Up to and including the line with "PI = math.pi", return every line from the start of the entries below exactly.
┌─ Data in this exercise
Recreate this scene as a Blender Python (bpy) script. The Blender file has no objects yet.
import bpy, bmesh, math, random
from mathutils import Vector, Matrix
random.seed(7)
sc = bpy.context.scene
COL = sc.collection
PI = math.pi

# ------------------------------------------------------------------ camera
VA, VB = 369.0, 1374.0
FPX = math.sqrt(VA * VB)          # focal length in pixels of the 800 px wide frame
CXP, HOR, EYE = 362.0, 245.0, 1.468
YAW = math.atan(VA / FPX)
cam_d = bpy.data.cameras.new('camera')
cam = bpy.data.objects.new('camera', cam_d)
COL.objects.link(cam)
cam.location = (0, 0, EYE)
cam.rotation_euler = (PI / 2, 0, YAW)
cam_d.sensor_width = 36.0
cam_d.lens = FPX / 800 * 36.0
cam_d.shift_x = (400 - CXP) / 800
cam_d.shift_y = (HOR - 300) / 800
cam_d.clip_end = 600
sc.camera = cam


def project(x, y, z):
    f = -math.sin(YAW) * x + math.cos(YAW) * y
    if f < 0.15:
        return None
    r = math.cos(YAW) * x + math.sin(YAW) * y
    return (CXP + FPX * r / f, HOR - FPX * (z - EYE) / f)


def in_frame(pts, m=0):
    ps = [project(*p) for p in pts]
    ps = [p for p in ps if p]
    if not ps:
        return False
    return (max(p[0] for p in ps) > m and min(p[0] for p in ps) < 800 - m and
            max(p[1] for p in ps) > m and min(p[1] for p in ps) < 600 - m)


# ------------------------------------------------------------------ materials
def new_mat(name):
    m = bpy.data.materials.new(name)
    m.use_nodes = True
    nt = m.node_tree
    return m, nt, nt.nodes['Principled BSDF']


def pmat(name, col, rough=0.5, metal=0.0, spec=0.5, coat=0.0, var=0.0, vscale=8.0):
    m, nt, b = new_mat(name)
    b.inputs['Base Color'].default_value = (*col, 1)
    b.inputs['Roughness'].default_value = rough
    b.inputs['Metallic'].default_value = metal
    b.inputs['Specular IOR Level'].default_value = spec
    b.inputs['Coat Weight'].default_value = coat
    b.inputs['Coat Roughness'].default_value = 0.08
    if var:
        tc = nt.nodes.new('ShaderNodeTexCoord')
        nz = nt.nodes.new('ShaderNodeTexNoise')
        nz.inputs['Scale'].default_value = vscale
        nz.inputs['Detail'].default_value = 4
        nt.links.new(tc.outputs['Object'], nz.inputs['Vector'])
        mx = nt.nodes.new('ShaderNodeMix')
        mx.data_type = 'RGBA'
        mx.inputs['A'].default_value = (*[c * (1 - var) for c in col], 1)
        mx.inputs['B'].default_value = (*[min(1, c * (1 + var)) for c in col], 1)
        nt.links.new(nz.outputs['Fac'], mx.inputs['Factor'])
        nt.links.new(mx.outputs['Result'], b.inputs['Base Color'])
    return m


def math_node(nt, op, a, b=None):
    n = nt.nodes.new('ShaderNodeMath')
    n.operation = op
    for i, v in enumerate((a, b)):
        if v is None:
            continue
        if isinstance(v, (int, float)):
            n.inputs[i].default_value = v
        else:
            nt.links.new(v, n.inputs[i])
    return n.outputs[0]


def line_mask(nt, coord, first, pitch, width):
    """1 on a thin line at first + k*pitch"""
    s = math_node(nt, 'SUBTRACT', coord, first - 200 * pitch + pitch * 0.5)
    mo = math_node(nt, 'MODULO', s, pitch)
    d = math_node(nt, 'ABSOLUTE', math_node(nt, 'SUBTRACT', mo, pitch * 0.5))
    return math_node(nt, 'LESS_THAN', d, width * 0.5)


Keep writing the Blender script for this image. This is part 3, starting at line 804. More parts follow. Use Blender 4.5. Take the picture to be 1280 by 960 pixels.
└─
_Task answer_
Recreate this scene as a Blender Python (bpy) script. The Blender file has no objects yet.
import bpy, bmesh, math, random
from mathutils import Vector, Matrix
random.seed(7)
sc = bpy.context.scene
COL = sc.collection
PI = math.pi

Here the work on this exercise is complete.